Tuesday, January 5, 2010

Looking over my shoulder

I'm doing okay right now. Surprisingly okay, actually. And it makes me nervous. I've had some great opportunities in the past week to speak with a few people extensively about Addison's birth, death, and the short period in between the two. I think that is such a healing thing for me--to speak with people who really give a damn about the dirty little details. Who ask meaningful questions about what happened--about her life. While talking about Addison I have cried a little bit here and there, but no sobbing outbursts or anything like that. Even in private, I haven't broken down and cried in days. A lot of days, I think. And I'm starting to get nervous that either: a) I'm a heartless person who is "over" the death of her newborn in just 2 months; or b) I'm about to be blindsided by some seriously tough emotional days. Neither is acceptable to me, and both scare the crap out of me. Honestly, being in the position of having a dead baby is totally wrong, so I guess any emotion (or lack thereof) is going to feel wrong, too.


  1. I think I went through a short term phase where I felt not as affected by Calvin's death also around the two month mark. By the third month, the real pain set in and I thought I was dying, I wished I was dying on many days. I don't think you are heartless or over Addison at all, I think you are having a normal "calm before the storm" period in your grieving. Not trying to scare you, but it will get worse before it gets better. In any case, I think as bereaved mothers, we NEED people to listen to us talk about our babies. We NEED to get out all the details, including the horrific ones, not only to reaffirm for ourselves what we have just lived through, but to honour what our children have gone through in their little lives. Very few people want to hear about dead babies which can be very isolating, I find this is one of the few places I can talk about my feelings and not feel judged or crazy. This unfortunate community of babylost parents has held me up when the people closest to me in life could not bear to hear about the death of my son. I hope you find that support too. Sending you hugs

  2. Generally, I've not been as affected by the loss of my baby as I would expect to be. And that fact terrifies me at times. everytime I go to see my doctor, I'm scared she's going to point accusingly at me and tell me I'm faking it, that I'm not as upset as I should be, that I'm a horrible person. But every single time I go to see her, I cry. Not huge breaking-down sobs, but just tears. I've only done the proper huge breaking down sobs thing twice, which seems not-enough to me. But that's the way it's gone.

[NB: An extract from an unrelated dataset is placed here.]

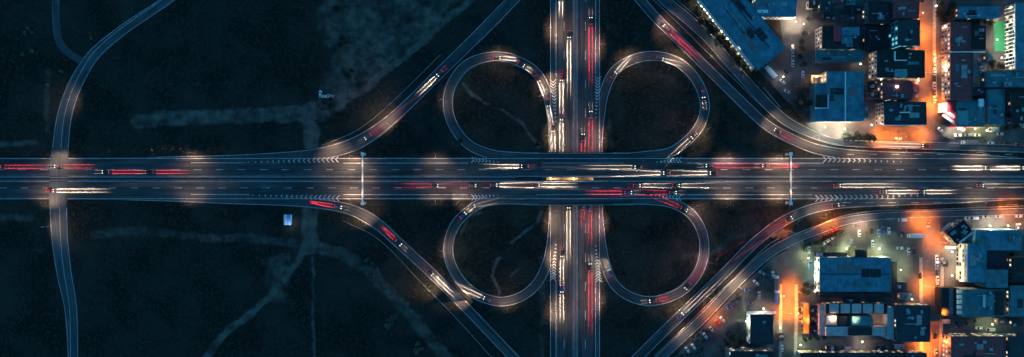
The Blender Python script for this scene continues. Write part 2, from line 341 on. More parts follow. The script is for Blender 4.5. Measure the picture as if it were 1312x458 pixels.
# ------------------------------------------------------------------ ground, shaped to the embankments
def axis(a, b, st, far):
    c = list(np.arange(a, b + st / 2, st)); d = st; lo, hi = a, b; left, right = [], []
    while lo > -far:
        d *= 1.35; lo -= d; left.append(lo); hi += d; right.append(hi)
    return np.array(left[::-1] + c + right)
gx = axis(-336, 336, 1.0, 5000); gy = axis(-122, 122, 1.0, 5000)
GX, GY = np.meshgrid(gx, gy); nX, nY = len(gx), len(gy)
GZ = np.full(GX.shape, -0.06)
inner = (np.abs(GX) < 400) & (np.abs(GY) < 200)
fx, fy = GX[inner], GY[inner]; fz = GZ[inner].copy()
def near(sp, fx, fy):
    bd = np.full(fx.shape, 1e9); bi = np.zeros(fx.shape, int)
    for i in range(len(sp)):
        d = (fx - sp[i, 0]) ** 2 + (fy - sp[i, 1]) ** 2; k = d < bd; bd[k] = d[k]; bi[k] = i
    return np.sqrt(bd), bi
SEP = {}
for k in ('N', 'S', 'NWL', 'NEL', 'SWL', 'SEL', 'NWR', 'SWR', 'NER', 'SER', 'L', 'Rr'):
    sp = ROADS[k]; sel = sp[(np.abs(sp[:, 0]) < 420) & (np.abs(sp[:, 1]) < 220)]
    d, i = near(sel, fx, fy); SEP[k] = (d - sel[i, 3] / 2, sel[i, 2])
for k in ('N', 'S', 'NWL', 'NEL', 'SWL', 'SEL', 'NWR', 'SWR', 'NER', 'SER'):
    e, z = SEP[k]; fz = np.maximum(fz, z - 0.22 - np.maximum(0, e - 0.8) * 0.5)
for k in ('NWL', 'NEL', 'SWL', 'SEL', 'NWR', 'SWR', 'NER', 'SER', 'L', 'Rr', 'N', 'S'):
    e, z = SEP[k]
    fz = np.minimum(fz, z - 0.2 + np.maximum(0, e - 0.8) * 0.85)
GZ[inner] = fz
# bare soil: measured tracks and clearings
def segd(px, py, pts):
    best = np.full(px.shape, 1e9)
    for (x0, y0), (x1, y1) in zip(pts, pts[1:]):
        dx, dy = x1 - x0, y1 - y0; t = np.clip(((px - x0) * dx + (py - y0) * dy) / (dx * dx + dy * dy + 1e-9), 0, 1)
        best = np.minimum(best, np.hypot(px - x0 - t * dx, py - y0 - t * dy))
    return best
def inpoly(px, py, poly):
    c = np.zeros(px.shape, bool); n = len(poly)
    for i in range(n):
        x0, y0 = poly[i]; x1, y1 = poly[(i + 1) % n]
        k = ((y0 > py) != (y1 > py)) & (px < (x1 - x0) * (py - y0) / (y1 - y0 + 1e-12) + x0); c ^= k
    return c
rs = np.random.RandomState(3)
def vnoise(x, y, sc):
    g = rs.rand(256, 256); u, v = x / sc + 500, y / sc + 500; i, j = np.floor(u).astype(int), np.floor(v).astype(int)
    a, b = u - i, v - j; a = a * a * (3 - 2 * a); b = b * b * (3 - 2 * b); q = lambda m, n: g[m % 256, n % 256]
    return (q(i, j) * (1 - a) + q(i + 1, j) * a) * (1 - b) + (q(i, j + 1) * (1 - a) + q(i + 1, j + 1) * a) * b
PX, PY = GX / S + CX, CY - GY / S
WX = PX + (vnoise(PX, PY, 14) - .5) * 9 + (vnoise(PX, PY, 5) - .5) * 5; WY = PY + (vnoise(PX, PY, 14) - .5) * 9 + (vnoise(PX, PY, 5) - .5) * 5
D = np.zeros(GX.shape)
MOT = np.clip(.25 + 1.5 * (vnoise(PX, PY, 26) * .5 + vnoise(PX, PY, 9) * .3 + vnoise(PX, PY, 4) * .2 - .1), 0, 1.35)
def track(pts, w, v, soft=4.0):
    global D; D = np.maximum(D, v * (.55 + .45 * MOT) * np.clip(1 - (segd(PX * .6 + WX * .4, PY * .6 + WY * .4, pts) - w / 2) / soft, 0, 1))
def patch(poly, v, soft=6.0):
    global D
    ins = inpoly(WX, WY, poly); e = segd(WX, WY, poly + [poly[0]]); D = np.maximum(D, v * MOT * np.where(ins, np.clip(0.15 + e / (soft * 2.2), 0, 1), 0))
track([(178, 157), (200, 152), (260, 150), (330, 148), (390, 146)], 16, .62); track([(398, 140), (399, 187)], 17, .8)
patch([(412, 0), (440, -60), (640, -60), (596, 4), (545, 50), (500, 90), (460, 128), (428, 150), (400, 160), (388, 140), (405, 115), (425, 70), (400, 30)], .62)
track([(640, -40), (600, 2), (560, 38), (520, 72), (470, 112), (430, 138)], 6, .8, 3)
track([(398, 272), (396, 318)], 17, .85); track([(120, 300), (165, 296), (215, 298), (260, 305), (330, 306), (392, 312)], 8, .42); track([(410, 318), (440, 326), (470, 345), (510, 385), (560, 445), (600, 490)], 11, .5, 5)
track([(394, 318), (378, 340), (350, 378), (318, 405), (285, 430), (255, 470)], 7, .72, 3); patch([(330, 325), (392, 318), (372, 350), (380, 398), (345, 395), (338, 365)], .5)
track([(401, 330), (402, 470)], 1.5, .7, 2); track([(0, 185), (45, 184)], 3, .55); track([(-10, 278), (40, 281)], 4, .6); track([(62, 92), (58, 130), (62, 165)], 5, .4)
track([(595, 108), (602, 118), (625, 134)], 1.4, 1, 2); track([(640, 140), (672, 160), (690, 190)], 1.4, .8, 2); track([(655, 310), (690, 285), (694, 272)], 1.6, .9, 2)
patch([(830, 90), (865, 100), (878, 118), (868, 122), (845, 104)], .45); patch([(790, 130), (798, 132), (794, 170), (788, 170)], .5); patch([(775, 5), (805, 40), (800, 60), (778, 70)], .35)
patch([(855, 348), (870, 350), (866, 362), (856, 360)], .6); patch([(790, 305), (798, 300), (796, 335), (790, 330)], .5); patch([(500, 265), (520, 262), (512, 275)], .5); patch([(800, 48), (822, 44), (818, 55)], .5)
track([(590, 300), (600, 280), (615, 272)], 1.5, .5, 3); track([(640, 330), (628, 352), (642, 374)], 1.8, .9, 2); track([(665, 345), (655, 355)], 2, .5, 3); track([(694, 330), (695, 458)], 3, .35, 4)
track([(560, 105), (570, 100), (582, 60)], 2, .25, 3); track([(985, 296), (1010, 300), (1020, 310)], 10, .7, 4); track([(780, 150), (782, 190)], 3, .4, 3)
patch([(1020, 165), (1060, 158), (1110, 166), (1110, 182), (1070, 180)], .8)
patch([(930, 300), (985, 270), (1000, 270), (940, 325)], .3); track([(880, 330), (920, 320), (950, 300)], 4, .3, 6)
for q in ([(140, 306), (134, 360), (136, 470)], [(22, 320), (60, 322)], [(0, 400), (70, 402)], [(180, 312), (182, 470)], [(250, 10), (255, 140)], [(120, 110), (330, 106)], [(405, 460), (560, 400)], [(300, 20), (395, 40)], [(130, 170), (380, 172)], [(340, 40), (345, 140)], [(185, 380), (330, 384)]):
    track(q, .8, .2, 2.5)
verts = np.stack([GX.ravel(), GY.ravel(), GZ.ravel()], 1)
I = np.arange(nX * nY).reshape(nY, nX)
quads = np.stack([I[:-1, :-1], I[:-1, 1:], I[1:, 1:], I[1:, :-1]], -1).reshape(-1, 4)
me = bpy.data.meshes.new('ground'); me.from_pydata(verts.tolist(), [], quads.tolist())
at = me.attributes.new('soil', 'FLOAT', 'POINT'); at.data.foreach_set('value', D.ravel().astype(np.float32))
gm = bpy.data.materials.new('rough_grass_and_soil'); gm.use_nodes = True
n = gm.node_tree.nodes; l = gm.node_tree.links; b = n['Principled BSDF']; b.inputs['Roughness'].default_value = 0.95; b.inputs['Specular IOR Level'].default_value = 0.1
g = n.new('ShaderNodeNewGeometry'); A = n.new('ShaderNodeAttribute'); A.attribute_name = 'soil'
def noise(sc, det=6, ro=.6):
    t = n.new('ShaderNodeTexNoise'); t.inputs['Scale'].default_value = sc; t.inputs['Detail'].default_value = det; t.inputs['Roughness'].default_value = ro
    l.new(g.outputs['Position'], t.inputs['Vector']); return t.outputs['Fac']
def ramp(sock, a, b_, c1, c2):
    m_ = n.new('ShaderNodeMapRange'); m_.inputs['From Min'].default_value = a; m_.inputs['From Max'].default_value = b_
    l.new(sock, m_.inputs['Value']); x = n.new('ShaderNodeMix'); x.data_type = 'RGBA'; l.new(m_.outputs['Result'], x.inputs['Factor'])
    for s_, c in (('A', c1), ('B', c2)):
        if isinstance(c, tuple): x.inputs[s_].default_value = (*c, 1)
        else: l.new(c, x.inputs[s_])
    return x.outputs['Result']
n1 = noise(0.035); n2 = noise(0.5); n3 = noise(0.16)
grass = ramp(n1, .4, .62, (0.013, 0.0145, 0.013), (0.036, 0.034, 0.029)); grass = ramp(n2, .52, .78, grass, (0.07, 0.06, 0.048))
soil = ramp(n3, .35, .65, (0.06, 0.052, 0.046), (0.15, 0.128, 0.112))
mm = n.new('ShaderNodeMath'); mm.operation = 'MULTIPLY_ADD'; mm.inputs[1].default_value = 0.75; mm.inputs[2].default_value = -0.37; l.new(n3, mm.inputs[0])
ma = n.new('ShaderNodeMath'); ma.operation = 'ADD'; l.new(mm.outputs[0], ma.inputs[0]); l.new(A.outputs['Fac'], ma.inputs[1])
fin = ramp(ma.outputs[0], 0.14, 0.72, grass, soil); l.new(fin, b.inputs['Base Color'])
bp = n.new('ShaderNodeBump'); bp.inputs['Strength'].default_value = .5; bp.inputs['Distance'].default_value = .4; l.new(n2, bp.inputs['Height']); l.new(bp.outputs['Normal'], b.inputs['Normal'])
me.materials.append(gm); me.polygons.foreach_set('use_smooth', [True] * len(me.polygons))
ground = tag(link('ground', me), kind='structure')
def zat(px, py):     # ground height under a pixel position
    x, y = (px - CX) * S, (CY - py) * S
    i = min(nX - 1, max(0, int(np.searchsorted(gx, x)))); j = min(nY - 1, max(0, int(np.searchsorted(gy, y))))
    return float(GZ[j, i])
def sheet(name, poly, z, m):
    me = bpy.data.meshes.new(name); me.from_pydata([tuple(W(x, y)[:2]) + (z,) for x, y in poly], [], [tuple(range(len(poly)))[::-1]])
    me.materials.append(m); me.update(); return tag(link(name, me), kind='structure')
sheet('town_paving', [(997, 14), (1060, -20), (1060, -150), (1500, -150), (1500, 196), (1312, 192), (1200, 189), (1112, 184), (1060, 176), (1034, 160), (1012, 135), (985, 104), (968, 88), (1004, 60)], 0.03, TOWN)
sheet('town_paving', [(1500, 262), (1312, 268), (1230, 271), (1160, 274), (1112, 282), (1082, 290), (1052, 300), (1018, 316), (990, 330), (955, 362), (905, 414), (870, 452), (800, 520), (1500, 640)], 0.03, TOWN)
# median of the highway and of the lower road
med = spline([(x, 229.4, 4.2, hz(x)) for x in XS if x < 702] ); tag(ribbon('median_strip', med, lambda w: -w / 2, lambda w: w / 2, 0.05, mat('median_soil', (0.025, 0.027, 0.022), .95), skirt=.3), kind='structure')
med = spline([(x, 229.4, 4.2, hz(x)) for x in XS if x > 742]); tag(ribbon('median_strip', med, lambda w: -w / 2, lambda w: w / 2, 0.05, MATS['median_soil'], skirt=.3), kind='structure')
med = spline([(737.2, y, 3.4, 0) for y in YS]); tag(ribbon('median_strip', med, lambda w: -w / 2, lambda w: w / 2, 0.06, DCONC, skirt=.3), kind='structure')


# ------------------------------------------------------------------ bridge
br = thing('overpass_bridge', 'twin concrete bridge decks carrying the wide highway over the lower road', 'bridge', W(737, 229, 0))
bo = br.location
def bput(name, mb, m):
    mb.v = [(v[0] - bo.x, v[1] - bo.y, v[2] - bo.z) for v in mb.v]; return put(name, mb, m, br)
x0, x1 = W(694, 0, 6.4).x, W(780, 0, 6.4).x
for ya, yb in ((197.2, 227.2), (231.7, 262.3)):
    a, c = W(0, ya, 6.4).y, W(0, yb, 6.4).y
    bput('deck', MB().box(((x0 + x1) / 2, (a + c) / 2, 5.55), (x1 - x0, a - c - .1, 1.1)), CONC)
for py, xa, xb in ((196.8, 670, 806), (227.9, 694, 780), (231.1, 694, 780), (262.7, 670, 812)):
    mb = MB(); xs_ = list(np.linspace(xa, xb, 15))
    for p, q in zip(xs_, xs_[1:]):
        A_, B_ = W(p, py, hz(p)), W(q, py, hz(q)); mb.tube(A_ + Vector((0, 0, .5)), B_ + Vector((0, 0, .5)), 0.02)
        c = (A_ + B_) / 2; mb.box((c.x, c.y, c.z + .45), ((B_ - A_).x + .01, 0.3, 1.0))
    bput('parapet', mb, CONC)
for x in (701.5, 737.2, 773.2):
    for yy in (206, 219, 240, 253):
        p = W(x, yy); bput('pier', MB().tube((p.x, p.y, -.2), (p.x, p.y, 5.05), .45, n=10), CONC)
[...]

    Your reaction is normal for you. Some people don't cry at all, but that doesn't mean they're any less blindsided by the whole thing. Some people find tears just aren't enough.

    What you say about the whole situation being wrong nails it, I think. Nothing about this whole situation is going to feel right, ever.

    i hope that if hard days are coming, you can get through them with help and support from those who love you.

  3. I posted to the forum about this exact point yesterday. We're away at the moment and have been sight seeing around a new city. I have been feeling OK a lot of the time and that's concerning me for the same reasons as you. I've been speaking to lots of people as well - a friend who lost her baby at 16 weeks was visiting last week and we talked a lot. I'm worried it's another 'calm before the storm' - had one of those over Christmas. I don't think we're heartless and I think there's probably going to be more bad days in the so maybe we should just make the most of the good ones while they're here.

    PS I've started a blog too - hoping it will help.